Com maestria e um domínio impressionante sobre a câmera, o som, o design de produção e os próprios atores, e tudo aquilo que quer transpor para o espectador em termos de emoção e perspectiva, o diretor se consagra com mais um filme que não irá sair das nossas mentes tão cedo. Peele finalmente passa a compreender e reconhecer o impacto das imagens e usá-las ao favor da sua narrativa, deixando para o subtexto aquilo que de fato é necessário se deixar. Enquanto isso, o medo de ser observado e o prazer de observar, embora alegórico, é latente.

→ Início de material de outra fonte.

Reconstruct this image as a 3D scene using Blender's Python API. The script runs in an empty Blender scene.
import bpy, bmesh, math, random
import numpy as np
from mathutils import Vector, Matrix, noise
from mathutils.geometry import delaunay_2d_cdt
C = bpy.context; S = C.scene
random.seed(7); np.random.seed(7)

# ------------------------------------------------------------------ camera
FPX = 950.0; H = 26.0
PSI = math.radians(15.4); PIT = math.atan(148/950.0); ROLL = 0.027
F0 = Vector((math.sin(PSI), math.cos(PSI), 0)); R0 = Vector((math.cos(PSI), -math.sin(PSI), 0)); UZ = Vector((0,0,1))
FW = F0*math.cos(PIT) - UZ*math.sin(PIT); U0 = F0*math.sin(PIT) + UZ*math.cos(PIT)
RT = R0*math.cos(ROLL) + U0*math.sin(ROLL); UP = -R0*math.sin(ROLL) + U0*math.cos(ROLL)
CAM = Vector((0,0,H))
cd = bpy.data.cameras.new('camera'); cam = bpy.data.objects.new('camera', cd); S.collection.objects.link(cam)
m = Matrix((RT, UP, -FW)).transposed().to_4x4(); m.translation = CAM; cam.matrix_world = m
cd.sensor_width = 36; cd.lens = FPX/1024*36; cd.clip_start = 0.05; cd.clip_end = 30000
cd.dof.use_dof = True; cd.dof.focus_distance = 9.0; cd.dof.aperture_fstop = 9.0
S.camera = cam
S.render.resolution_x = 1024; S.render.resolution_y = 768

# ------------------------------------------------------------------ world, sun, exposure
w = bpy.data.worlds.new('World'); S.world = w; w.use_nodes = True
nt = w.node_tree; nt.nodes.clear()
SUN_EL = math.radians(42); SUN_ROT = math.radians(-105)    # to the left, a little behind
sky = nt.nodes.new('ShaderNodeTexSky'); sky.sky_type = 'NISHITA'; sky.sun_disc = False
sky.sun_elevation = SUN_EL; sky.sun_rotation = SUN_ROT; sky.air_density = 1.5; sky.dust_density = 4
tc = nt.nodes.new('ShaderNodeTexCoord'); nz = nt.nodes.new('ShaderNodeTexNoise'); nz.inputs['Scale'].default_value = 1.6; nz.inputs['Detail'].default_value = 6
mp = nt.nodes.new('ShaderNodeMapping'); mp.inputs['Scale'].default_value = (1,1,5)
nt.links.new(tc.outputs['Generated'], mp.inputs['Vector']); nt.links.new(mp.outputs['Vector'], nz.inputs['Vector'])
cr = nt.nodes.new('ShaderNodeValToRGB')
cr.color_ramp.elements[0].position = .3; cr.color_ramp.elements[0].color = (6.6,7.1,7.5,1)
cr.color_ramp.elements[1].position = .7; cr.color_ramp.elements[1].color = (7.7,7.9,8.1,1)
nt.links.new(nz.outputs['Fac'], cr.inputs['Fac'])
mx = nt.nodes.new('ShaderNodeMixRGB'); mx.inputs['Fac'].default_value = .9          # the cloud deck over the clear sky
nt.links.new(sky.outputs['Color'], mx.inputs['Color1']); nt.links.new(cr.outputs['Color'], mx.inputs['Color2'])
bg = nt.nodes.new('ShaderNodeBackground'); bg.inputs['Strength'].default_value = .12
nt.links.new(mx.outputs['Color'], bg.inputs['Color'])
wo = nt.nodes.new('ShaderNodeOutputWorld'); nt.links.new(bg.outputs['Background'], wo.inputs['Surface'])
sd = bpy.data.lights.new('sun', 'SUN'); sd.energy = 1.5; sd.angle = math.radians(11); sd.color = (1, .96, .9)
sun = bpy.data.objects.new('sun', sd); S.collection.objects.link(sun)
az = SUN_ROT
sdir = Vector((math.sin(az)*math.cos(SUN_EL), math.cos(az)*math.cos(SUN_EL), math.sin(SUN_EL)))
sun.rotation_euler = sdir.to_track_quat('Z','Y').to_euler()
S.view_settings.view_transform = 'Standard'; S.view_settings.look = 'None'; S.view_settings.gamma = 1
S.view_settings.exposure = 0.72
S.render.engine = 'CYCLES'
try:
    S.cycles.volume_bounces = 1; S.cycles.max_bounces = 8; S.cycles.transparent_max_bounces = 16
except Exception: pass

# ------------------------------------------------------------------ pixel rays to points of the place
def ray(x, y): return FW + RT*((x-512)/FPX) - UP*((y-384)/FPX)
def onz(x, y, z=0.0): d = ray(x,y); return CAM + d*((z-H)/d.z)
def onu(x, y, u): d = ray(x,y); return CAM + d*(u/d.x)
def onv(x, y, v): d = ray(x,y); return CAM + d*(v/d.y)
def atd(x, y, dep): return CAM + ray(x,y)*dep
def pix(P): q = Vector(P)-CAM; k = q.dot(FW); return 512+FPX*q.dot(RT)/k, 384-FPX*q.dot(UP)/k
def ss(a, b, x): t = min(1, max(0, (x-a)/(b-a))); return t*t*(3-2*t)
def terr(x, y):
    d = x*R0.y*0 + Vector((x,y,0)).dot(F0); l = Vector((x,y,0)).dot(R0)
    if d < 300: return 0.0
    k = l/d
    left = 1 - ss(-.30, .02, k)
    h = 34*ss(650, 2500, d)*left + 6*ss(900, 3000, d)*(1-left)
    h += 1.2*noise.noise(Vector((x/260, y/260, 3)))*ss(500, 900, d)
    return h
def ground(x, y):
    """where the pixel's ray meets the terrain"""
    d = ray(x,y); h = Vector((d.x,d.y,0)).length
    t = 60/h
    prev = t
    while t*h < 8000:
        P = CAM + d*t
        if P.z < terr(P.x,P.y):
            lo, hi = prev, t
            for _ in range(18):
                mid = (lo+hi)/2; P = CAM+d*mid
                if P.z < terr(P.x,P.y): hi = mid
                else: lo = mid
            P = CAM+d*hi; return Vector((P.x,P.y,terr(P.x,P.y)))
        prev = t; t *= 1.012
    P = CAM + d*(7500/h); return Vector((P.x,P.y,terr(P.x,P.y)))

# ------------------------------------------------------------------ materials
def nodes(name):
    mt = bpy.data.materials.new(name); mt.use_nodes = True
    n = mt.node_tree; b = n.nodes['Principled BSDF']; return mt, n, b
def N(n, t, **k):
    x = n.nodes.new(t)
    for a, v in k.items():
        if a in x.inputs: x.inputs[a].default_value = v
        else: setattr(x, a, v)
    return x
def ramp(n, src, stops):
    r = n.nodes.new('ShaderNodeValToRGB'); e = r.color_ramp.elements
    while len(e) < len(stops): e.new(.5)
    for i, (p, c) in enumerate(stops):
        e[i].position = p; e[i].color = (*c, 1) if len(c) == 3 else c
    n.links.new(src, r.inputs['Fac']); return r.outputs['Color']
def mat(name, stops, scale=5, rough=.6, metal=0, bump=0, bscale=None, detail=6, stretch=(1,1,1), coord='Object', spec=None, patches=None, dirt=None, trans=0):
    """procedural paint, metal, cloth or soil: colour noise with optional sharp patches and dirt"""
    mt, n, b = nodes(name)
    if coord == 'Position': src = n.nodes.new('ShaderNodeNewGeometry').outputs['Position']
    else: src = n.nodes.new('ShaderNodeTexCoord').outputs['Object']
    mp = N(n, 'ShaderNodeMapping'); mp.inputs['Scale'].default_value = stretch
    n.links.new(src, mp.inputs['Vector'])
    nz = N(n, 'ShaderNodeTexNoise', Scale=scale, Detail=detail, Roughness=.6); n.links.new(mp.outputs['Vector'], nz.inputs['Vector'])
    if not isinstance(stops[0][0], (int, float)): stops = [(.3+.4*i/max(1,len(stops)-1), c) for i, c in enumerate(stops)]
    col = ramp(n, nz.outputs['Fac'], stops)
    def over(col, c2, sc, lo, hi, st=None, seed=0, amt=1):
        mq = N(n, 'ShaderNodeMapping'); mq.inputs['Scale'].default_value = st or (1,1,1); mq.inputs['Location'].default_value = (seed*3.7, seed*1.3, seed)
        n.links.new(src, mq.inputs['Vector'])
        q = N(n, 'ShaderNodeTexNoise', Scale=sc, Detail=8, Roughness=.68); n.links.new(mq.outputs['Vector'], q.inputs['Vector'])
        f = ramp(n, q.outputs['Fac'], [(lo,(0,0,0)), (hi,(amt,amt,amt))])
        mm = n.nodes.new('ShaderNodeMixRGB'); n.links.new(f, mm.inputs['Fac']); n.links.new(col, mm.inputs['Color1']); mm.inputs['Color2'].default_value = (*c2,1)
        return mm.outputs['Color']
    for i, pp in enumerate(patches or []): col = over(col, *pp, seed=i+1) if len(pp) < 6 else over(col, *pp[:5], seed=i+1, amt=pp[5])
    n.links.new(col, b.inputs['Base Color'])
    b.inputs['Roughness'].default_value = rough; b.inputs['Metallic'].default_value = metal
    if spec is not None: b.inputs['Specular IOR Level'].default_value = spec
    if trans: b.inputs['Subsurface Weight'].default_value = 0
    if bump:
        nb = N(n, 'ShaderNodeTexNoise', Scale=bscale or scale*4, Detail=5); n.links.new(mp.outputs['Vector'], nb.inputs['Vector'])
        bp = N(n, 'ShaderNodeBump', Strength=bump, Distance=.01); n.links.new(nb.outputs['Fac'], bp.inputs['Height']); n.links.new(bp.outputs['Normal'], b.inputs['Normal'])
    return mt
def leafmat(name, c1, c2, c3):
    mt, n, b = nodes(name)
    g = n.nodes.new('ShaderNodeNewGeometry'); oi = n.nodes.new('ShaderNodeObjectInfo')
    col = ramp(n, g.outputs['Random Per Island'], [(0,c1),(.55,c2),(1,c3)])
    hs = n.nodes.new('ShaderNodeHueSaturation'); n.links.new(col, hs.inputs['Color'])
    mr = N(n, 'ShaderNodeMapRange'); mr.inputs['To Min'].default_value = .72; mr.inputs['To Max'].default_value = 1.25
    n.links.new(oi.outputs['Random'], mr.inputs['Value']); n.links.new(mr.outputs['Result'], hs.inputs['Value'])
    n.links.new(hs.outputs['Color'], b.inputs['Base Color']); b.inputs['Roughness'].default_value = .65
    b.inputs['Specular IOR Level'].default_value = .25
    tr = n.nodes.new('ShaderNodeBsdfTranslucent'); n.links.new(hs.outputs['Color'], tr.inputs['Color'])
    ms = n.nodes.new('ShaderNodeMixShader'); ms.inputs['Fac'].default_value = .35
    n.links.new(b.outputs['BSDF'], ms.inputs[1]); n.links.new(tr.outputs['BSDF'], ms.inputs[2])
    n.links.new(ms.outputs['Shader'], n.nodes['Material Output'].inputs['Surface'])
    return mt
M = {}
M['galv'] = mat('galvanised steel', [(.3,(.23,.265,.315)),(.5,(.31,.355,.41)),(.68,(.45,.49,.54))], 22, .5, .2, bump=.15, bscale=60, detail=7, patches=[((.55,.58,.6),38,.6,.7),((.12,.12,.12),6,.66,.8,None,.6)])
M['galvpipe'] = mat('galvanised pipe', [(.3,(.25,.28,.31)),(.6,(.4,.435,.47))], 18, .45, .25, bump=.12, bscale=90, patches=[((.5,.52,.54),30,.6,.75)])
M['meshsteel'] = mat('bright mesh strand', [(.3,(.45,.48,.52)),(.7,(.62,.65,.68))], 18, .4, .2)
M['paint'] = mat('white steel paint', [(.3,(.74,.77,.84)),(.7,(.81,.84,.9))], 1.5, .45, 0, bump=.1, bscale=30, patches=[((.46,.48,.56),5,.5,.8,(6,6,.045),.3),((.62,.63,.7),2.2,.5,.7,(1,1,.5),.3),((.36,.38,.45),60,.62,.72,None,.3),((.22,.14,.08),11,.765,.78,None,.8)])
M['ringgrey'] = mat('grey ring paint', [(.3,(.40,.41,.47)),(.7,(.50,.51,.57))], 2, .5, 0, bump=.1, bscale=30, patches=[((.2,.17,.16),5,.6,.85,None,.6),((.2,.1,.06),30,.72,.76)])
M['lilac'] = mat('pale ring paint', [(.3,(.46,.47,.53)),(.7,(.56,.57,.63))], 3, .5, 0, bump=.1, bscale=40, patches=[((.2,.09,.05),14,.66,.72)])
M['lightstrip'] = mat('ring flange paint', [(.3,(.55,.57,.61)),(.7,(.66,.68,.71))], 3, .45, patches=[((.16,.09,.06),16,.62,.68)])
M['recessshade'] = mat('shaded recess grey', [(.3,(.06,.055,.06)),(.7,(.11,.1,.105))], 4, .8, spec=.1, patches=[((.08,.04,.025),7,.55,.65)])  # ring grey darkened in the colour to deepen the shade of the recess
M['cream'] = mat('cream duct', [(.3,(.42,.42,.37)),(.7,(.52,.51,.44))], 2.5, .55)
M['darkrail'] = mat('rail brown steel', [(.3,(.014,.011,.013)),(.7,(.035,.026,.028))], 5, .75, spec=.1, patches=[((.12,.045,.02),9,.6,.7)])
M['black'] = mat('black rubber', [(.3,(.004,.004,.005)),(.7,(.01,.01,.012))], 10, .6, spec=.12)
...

Nope! é uma crítica à indústria do entretenimento desenfreado e infundado, àquilo que não se pode domar, ao apagamento histórico das minorias na origem dessa arte, e muitos outros vieses que não conseguimos ver de primeira, nem de segunda. Mas, também, é uma homenagem à história do Cinema, ao Western e à ficção científica e, principalmente, aos que se desafiaram a filmar o impossível. Até porque, se pararmos para pensar, é justamente essa arte que faz o impossível ser possível, todos os dias. Faz a ideia de filmar pessoas sendo filmadas por um objeto não-identificado algo real e muito, muito apavorante. Por isso,
muito mais que entender todos os símbolos, o filme me faz querer festejar o impossível. E, assim, também homenagear com meu olhar, todos aqueles que, ao longo da história do Cinema, se propuseram a fazê-lo.